Educator: Schools don't need to be reformed at all

In the fourth essay in “Those who Dared,” John Goodlad writes about his career, which included stints teaching in a one-room schoolhouse in Canada and at American universities, spent promoting the notion of schools as places where children can learn from each other in a nurturing, age-integrated setting. Goodlad’s description of what he thinks inspired educators ought to be doing to schools presents another option, or two, for GothamSchools’ ongoing name-those-reformers contest:

School reform is a nasty concept; reform is defined by my Webster’s dictionary as “amendment of what is defective, vicious, corrupt, or depraved.” What an insult to throw at the stewards of schooling! My conception of school renewal, which aims at improving our educational institutions, is vastly different.

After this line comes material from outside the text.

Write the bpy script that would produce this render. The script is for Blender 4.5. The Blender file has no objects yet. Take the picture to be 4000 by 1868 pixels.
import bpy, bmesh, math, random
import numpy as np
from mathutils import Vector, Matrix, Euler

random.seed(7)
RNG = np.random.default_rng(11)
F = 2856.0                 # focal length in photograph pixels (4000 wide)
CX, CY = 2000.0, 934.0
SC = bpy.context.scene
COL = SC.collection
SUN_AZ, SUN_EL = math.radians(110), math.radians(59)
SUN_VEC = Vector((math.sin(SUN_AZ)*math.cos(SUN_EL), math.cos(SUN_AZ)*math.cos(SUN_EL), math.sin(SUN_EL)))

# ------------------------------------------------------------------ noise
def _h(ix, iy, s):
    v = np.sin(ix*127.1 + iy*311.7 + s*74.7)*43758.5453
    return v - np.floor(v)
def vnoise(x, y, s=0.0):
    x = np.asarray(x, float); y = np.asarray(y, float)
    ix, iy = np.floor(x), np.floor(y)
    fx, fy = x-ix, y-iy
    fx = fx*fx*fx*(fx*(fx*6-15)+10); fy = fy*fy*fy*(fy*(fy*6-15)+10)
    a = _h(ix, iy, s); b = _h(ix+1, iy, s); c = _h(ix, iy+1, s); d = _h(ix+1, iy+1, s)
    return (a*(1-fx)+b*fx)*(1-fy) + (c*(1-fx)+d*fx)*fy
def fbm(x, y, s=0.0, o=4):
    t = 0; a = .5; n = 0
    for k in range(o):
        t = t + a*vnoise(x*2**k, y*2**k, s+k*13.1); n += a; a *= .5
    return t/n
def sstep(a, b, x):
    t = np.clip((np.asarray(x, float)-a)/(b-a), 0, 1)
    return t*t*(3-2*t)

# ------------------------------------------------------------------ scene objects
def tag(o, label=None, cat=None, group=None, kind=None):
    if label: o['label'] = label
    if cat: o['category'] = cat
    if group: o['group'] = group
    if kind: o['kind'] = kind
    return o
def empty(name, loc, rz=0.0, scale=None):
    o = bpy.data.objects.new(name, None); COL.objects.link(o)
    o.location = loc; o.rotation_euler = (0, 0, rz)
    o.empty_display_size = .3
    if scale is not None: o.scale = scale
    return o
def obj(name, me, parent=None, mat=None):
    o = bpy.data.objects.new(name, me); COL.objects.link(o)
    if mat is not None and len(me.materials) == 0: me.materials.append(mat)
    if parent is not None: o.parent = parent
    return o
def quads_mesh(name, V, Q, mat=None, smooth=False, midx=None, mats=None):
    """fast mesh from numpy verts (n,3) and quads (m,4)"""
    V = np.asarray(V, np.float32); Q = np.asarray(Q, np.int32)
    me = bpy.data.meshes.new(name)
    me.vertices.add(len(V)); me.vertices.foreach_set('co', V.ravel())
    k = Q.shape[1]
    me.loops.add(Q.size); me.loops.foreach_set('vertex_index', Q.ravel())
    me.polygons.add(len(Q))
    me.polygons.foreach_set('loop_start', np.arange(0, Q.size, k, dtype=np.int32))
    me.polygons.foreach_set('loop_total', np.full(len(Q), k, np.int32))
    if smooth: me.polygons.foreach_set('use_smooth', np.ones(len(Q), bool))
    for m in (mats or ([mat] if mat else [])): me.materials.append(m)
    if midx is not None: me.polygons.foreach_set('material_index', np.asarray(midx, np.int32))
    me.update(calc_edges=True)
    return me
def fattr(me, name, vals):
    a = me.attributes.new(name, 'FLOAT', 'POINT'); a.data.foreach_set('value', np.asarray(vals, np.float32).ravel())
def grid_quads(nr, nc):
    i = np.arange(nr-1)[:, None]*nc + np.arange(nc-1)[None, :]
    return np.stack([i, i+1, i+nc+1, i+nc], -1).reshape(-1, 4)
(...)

School reform will never give us the schools our democracy needs. Reform is a companion of the mechanistic, Industrial-Age, command-and-control model of organizational behavior that has been challenged again and again by thoughtful analysts for its dehumanization of the workplace and, indeed, work itself. Renewal is a radical departure from that model, fitting more systems, complexity, and perhaps chaos theories, which have been discouragingly slow to enter the schooling enterprise. Business leader Dee Hock has coined the word chaordic in describing the emerging age of chaos, complexity, and necessary order in which “the second digital” decade Bill Gates talks about will be only a part, admittedly an important one. … The common practice of trying to replicate some existing, perceived model, whether or not it is mandated, is doomed to fail — even if bits and pieces of it come into being. The major goal in renewal is to establish the right chaordic circumstances — primarily cultural.

The University of Washington, where Goodlad is a professor emeritus, recently announced that it would create the Goodlad Center for Educational Renewal.